* [EXERCISE OBJECTIVE]
Return all lines below containing the word "that".

* [LISTED ENTRIES]
==========

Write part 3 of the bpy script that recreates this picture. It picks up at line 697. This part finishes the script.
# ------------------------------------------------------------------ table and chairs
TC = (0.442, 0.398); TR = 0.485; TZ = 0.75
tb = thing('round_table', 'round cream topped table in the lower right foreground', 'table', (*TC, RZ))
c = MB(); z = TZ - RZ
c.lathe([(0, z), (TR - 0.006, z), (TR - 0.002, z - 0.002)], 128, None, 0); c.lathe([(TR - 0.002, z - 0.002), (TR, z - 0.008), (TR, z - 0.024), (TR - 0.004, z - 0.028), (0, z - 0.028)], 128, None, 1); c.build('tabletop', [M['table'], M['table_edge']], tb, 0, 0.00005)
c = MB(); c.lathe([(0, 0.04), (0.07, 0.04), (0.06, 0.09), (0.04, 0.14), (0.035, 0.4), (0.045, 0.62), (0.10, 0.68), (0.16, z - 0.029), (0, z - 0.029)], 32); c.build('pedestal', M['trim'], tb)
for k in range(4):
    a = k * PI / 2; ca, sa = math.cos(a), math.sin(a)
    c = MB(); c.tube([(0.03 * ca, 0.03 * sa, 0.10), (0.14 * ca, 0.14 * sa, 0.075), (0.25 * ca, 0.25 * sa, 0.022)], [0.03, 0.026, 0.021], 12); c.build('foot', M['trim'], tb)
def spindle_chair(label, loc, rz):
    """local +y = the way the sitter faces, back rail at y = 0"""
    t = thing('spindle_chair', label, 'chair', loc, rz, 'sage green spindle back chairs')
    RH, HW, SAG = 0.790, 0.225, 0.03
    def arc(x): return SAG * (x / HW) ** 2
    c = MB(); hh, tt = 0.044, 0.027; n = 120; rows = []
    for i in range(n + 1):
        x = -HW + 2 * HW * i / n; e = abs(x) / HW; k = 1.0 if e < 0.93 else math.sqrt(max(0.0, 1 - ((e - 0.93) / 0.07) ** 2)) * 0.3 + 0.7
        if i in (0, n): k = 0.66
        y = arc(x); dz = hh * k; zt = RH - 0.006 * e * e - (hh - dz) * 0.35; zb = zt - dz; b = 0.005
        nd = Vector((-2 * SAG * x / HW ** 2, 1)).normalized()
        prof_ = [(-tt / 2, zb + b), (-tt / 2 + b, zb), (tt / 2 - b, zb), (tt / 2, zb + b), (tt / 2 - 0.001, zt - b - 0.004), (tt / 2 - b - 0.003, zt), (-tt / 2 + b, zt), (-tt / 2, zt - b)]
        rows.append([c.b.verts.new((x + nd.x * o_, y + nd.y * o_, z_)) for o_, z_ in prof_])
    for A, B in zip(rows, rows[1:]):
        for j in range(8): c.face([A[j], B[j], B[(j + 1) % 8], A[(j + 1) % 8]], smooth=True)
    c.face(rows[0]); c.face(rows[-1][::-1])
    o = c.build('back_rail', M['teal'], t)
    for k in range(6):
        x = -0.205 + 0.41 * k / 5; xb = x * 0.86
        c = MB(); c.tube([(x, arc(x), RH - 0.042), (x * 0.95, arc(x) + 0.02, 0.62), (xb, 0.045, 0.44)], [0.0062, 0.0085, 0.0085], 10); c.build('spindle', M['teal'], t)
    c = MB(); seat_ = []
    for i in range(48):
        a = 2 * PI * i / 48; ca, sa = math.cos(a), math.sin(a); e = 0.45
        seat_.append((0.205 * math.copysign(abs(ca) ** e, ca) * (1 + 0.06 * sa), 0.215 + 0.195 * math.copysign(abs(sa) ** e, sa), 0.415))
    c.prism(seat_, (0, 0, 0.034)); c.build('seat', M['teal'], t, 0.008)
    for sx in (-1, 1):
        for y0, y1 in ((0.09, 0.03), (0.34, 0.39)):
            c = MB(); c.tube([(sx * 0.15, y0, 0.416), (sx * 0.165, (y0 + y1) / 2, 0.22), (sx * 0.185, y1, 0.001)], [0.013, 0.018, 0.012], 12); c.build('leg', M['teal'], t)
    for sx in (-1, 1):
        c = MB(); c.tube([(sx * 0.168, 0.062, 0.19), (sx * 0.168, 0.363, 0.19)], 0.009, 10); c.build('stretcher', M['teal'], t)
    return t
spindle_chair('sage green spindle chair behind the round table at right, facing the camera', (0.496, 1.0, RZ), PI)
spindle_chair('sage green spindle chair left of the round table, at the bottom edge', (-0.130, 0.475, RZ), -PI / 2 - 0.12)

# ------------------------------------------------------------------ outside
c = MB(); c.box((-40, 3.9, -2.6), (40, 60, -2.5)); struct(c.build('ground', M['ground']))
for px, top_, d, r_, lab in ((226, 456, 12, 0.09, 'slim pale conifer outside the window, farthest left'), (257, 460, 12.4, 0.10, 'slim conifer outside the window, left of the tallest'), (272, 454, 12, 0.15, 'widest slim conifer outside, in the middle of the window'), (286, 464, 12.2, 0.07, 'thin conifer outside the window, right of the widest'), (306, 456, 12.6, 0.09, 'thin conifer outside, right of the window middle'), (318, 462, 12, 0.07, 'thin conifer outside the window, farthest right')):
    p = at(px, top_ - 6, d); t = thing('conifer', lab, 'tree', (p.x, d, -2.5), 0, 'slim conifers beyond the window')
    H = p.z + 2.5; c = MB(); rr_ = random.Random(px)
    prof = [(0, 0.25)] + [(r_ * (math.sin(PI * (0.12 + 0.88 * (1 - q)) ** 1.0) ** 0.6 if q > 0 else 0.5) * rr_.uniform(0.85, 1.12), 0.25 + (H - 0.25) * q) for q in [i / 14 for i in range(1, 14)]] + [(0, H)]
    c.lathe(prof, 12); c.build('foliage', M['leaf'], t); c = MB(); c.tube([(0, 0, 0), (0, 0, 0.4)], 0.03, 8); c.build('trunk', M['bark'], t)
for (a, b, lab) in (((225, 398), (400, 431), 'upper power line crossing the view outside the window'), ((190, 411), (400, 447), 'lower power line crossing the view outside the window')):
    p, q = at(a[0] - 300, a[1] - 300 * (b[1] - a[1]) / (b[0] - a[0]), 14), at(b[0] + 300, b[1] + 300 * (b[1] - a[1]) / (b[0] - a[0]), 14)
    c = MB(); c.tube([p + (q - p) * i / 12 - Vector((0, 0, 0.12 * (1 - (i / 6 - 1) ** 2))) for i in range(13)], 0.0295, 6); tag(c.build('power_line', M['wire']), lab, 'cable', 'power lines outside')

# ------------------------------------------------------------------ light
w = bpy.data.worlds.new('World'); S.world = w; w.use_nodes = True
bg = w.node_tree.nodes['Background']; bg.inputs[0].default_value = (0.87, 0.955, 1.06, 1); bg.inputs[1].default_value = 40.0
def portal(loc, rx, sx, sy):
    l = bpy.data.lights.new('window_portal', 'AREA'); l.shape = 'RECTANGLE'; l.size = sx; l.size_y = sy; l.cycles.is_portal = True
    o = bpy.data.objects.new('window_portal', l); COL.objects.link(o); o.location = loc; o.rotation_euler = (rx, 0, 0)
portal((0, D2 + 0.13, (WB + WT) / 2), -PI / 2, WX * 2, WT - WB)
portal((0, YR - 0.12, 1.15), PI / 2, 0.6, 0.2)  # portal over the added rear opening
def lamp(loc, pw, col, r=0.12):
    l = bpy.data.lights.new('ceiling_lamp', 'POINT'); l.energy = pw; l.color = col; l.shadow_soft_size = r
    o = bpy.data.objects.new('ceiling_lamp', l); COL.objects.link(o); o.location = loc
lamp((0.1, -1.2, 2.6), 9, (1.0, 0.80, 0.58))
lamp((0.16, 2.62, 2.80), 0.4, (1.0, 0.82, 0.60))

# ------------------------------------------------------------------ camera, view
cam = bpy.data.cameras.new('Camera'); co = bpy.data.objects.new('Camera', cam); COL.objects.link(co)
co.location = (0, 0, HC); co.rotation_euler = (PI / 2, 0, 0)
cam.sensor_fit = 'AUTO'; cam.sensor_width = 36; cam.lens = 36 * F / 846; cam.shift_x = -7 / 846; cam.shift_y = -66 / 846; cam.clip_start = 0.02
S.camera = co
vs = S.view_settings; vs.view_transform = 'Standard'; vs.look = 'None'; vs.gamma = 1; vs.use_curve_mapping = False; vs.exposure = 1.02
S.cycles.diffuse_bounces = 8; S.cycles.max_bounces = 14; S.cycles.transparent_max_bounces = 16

==========

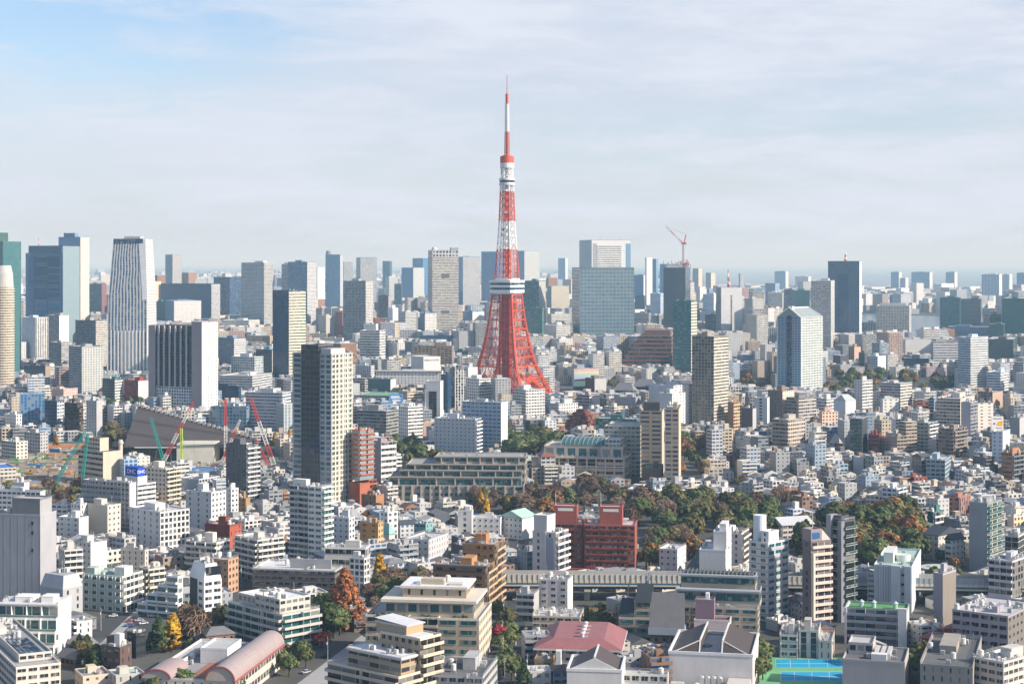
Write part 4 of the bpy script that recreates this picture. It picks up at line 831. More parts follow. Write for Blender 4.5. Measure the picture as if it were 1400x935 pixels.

==========

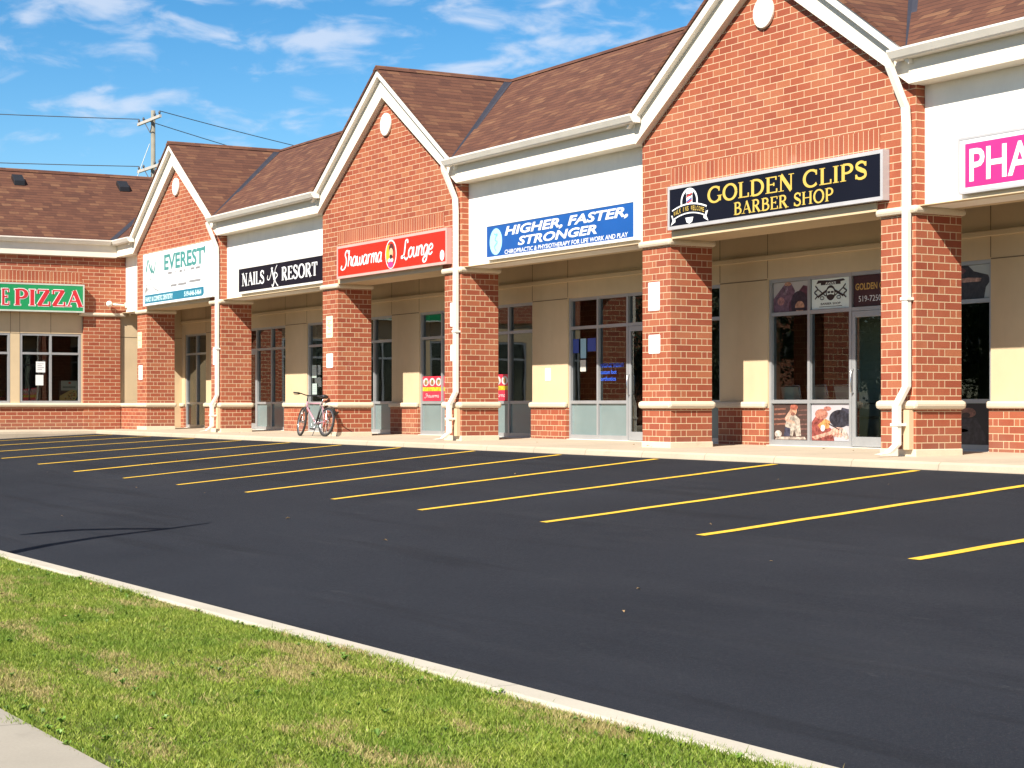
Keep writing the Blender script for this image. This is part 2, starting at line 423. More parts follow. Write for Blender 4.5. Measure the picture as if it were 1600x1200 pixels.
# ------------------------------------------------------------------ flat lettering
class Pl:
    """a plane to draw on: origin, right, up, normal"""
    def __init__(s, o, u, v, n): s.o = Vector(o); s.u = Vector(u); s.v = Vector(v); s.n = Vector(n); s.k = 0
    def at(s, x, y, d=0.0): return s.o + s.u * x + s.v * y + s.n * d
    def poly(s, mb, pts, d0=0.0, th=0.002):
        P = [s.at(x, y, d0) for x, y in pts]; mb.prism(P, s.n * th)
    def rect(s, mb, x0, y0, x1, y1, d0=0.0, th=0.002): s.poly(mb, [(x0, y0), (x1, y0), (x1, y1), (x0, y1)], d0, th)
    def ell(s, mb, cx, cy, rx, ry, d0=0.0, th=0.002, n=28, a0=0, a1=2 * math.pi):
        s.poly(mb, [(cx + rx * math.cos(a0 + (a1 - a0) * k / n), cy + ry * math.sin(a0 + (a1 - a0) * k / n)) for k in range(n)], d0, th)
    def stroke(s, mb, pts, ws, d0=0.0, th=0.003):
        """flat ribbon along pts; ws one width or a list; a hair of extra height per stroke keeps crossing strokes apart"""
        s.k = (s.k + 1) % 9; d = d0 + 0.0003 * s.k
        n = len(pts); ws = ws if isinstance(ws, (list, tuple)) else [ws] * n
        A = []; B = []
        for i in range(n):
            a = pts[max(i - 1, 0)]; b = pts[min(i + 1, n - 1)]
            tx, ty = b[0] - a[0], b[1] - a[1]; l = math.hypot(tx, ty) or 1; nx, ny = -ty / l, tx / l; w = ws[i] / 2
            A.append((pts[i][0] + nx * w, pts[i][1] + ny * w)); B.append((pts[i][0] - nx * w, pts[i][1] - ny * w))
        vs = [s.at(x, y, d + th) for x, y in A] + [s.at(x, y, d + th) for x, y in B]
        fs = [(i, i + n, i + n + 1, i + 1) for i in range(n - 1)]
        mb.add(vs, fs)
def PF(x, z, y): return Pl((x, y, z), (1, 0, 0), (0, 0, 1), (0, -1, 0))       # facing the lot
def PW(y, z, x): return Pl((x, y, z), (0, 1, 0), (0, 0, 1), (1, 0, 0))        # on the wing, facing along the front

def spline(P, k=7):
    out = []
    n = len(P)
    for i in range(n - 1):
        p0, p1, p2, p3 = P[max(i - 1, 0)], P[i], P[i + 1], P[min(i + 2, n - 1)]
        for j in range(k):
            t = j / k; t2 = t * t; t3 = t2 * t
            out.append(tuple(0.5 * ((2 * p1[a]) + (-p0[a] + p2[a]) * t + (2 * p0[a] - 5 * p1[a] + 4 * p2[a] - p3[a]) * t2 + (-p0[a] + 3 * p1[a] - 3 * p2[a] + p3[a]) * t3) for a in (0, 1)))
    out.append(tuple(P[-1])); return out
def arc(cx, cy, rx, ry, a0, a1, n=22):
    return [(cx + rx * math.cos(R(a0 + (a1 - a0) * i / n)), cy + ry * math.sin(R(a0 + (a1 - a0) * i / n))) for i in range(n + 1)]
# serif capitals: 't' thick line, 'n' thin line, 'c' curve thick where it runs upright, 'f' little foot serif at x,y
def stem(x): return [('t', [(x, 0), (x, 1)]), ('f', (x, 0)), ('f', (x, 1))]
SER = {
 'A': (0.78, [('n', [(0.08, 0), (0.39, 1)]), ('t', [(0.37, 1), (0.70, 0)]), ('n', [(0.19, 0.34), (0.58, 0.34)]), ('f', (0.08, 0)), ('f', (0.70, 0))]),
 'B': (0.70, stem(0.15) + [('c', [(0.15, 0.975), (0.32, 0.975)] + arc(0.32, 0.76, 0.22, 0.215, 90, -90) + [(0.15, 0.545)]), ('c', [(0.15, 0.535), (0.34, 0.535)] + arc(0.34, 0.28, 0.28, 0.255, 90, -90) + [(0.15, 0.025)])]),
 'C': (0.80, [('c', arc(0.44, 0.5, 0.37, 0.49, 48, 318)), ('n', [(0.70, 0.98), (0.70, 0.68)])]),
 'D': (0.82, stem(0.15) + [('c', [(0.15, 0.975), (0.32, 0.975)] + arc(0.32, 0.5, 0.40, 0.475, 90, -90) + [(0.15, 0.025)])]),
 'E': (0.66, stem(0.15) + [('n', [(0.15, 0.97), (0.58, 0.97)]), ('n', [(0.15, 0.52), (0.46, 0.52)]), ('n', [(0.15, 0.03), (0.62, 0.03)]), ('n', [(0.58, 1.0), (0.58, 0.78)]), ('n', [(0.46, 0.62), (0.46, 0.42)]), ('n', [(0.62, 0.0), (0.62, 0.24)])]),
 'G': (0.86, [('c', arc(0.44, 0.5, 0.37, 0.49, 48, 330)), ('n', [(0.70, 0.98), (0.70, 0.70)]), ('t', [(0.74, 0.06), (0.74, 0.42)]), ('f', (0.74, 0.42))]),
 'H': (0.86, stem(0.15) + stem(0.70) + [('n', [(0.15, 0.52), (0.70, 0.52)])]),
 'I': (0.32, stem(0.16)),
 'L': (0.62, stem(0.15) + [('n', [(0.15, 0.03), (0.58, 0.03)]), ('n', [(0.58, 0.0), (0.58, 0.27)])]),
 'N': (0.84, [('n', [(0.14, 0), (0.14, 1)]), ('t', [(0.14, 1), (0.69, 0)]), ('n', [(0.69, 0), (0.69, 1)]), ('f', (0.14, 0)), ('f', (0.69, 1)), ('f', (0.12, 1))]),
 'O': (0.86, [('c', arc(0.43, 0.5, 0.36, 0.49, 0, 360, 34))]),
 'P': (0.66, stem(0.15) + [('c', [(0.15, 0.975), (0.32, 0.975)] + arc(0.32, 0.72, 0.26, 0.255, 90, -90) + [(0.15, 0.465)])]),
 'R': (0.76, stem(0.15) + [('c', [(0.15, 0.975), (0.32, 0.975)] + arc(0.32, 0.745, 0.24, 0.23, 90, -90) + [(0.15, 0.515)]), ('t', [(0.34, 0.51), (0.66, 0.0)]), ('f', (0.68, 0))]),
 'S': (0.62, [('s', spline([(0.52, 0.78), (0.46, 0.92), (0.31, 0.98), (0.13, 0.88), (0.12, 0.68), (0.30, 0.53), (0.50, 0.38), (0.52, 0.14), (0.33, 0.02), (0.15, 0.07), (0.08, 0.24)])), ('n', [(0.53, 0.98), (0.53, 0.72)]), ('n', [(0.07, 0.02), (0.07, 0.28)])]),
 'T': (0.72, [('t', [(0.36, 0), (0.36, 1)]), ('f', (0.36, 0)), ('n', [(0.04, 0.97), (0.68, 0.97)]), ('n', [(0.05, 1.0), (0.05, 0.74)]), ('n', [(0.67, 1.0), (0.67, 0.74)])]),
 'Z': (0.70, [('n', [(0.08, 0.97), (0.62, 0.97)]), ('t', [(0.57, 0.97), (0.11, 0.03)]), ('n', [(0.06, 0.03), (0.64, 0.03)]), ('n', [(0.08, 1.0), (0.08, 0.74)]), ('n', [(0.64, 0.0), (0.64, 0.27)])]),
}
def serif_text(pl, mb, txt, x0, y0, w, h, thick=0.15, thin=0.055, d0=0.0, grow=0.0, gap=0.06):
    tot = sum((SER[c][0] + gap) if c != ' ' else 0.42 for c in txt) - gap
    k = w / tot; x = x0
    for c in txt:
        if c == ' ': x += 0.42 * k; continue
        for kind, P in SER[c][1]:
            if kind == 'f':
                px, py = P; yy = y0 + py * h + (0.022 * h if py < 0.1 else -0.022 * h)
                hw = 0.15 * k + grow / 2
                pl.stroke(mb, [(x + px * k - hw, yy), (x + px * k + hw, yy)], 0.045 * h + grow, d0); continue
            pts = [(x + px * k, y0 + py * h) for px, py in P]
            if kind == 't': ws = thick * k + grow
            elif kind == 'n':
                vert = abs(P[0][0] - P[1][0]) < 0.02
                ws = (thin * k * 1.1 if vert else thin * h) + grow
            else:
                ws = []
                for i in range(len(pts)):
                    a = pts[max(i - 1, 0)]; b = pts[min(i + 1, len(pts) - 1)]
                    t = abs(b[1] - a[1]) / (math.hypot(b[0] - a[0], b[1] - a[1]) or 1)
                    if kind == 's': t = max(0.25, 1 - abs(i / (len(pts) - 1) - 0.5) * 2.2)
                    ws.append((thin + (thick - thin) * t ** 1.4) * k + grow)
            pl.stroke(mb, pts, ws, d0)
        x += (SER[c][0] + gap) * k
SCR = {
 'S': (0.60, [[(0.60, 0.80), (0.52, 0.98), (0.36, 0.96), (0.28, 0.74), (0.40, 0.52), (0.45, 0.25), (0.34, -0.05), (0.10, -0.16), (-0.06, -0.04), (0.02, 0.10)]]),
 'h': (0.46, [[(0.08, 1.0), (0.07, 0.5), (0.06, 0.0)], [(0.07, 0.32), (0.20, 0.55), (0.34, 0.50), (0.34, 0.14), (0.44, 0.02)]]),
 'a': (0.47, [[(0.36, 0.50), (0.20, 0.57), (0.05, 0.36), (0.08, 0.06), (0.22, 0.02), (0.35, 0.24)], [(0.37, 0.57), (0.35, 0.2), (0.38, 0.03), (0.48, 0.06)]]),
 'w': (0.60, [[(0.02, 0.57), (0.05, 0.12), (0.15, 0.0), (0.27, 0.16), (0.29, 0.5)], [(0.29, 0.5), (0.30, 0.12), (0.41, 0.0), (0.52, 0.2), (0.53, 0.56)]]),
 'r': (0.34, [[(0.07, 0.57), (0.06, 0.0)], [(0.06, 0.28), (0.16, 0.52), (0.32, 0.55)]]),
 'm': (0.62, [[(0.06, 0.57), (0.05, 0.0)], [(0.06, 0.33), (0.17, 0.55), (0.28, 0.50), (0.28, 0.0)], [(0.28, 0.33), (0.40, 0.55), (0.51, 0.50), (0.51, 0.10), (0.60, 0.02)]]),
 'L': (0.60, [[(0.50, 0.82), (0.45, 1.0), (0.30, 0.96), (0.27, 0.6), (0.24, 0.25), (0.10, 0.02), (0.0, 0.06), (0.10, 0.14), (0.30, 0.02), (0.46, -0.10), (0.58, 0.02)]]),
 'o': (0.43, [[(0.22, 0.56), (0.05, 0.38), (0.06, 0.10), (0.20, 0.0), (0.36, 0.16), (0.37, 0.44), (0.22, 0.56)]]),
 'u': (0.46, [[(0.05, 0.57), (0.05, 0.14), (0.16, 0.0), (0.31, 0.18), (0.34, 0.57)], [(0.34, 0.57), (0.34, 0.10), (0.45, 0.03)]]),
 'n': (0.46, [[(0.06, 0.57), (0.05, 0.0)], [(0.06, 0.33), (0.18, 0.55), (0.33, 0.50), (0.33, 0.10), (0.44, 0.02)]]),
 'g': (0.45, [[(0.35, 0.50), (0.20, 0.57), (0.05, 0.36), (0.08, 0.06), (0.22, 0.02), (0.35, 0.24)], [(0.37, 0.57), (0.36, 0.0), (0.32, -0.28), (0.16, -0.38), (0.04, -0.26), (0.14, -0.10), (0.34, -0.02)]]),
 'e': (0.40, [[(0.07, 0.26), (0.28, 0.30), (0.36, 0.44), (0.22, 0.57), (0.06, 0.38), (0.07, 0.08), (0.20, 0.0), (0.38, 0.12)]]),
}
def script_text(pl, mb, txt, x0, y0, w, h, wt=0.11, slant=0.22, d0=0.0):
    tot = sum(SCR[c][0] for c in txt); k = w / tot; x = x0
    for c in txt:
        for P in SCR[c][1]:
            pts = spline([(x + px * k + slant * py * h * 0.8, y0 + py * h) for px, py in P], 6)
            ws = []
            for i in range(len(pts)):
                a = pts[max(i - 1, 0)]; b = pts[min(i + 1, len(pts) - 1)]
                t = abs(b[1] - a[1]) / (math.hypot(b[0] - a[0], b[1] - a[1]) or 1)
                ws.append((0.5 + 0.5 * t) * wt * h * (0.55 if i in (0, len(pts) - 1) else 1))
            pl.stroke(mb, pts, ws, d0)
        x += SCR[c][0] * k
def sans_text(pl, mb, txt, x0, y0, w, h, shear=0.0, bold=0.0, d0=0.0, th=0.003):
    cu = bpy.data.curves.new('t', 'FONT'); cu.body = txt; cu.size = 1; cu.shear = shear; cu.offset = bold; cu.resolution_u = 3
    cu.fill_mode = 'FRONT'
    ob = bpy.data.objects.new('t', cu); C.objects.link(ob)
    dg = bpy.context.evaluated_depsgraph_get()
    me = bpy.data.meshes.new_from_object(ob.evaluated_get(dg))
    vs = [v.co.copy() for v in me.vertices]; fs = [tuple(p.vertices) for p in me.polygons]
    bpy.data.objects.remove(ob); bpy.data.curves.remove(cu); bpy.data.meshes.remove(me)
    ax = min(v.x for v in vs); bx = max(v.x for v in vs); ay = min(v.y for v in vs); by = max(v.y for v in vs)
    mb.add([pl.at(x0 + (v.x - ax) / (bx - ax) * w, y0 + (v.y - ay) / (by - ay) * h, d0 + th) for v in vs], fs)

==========

* [ANSWER TO THE EXERCISE]
Write part 3 of the bpy script that recreates this picture. It picks up at line 697. This part finishes the script.
Write part 4 of the bpy script that recreates this picture. It picks up at line 831. More parts follow. Write for Blender 4.5. Measure the picture as if it were 1400x935 pixels.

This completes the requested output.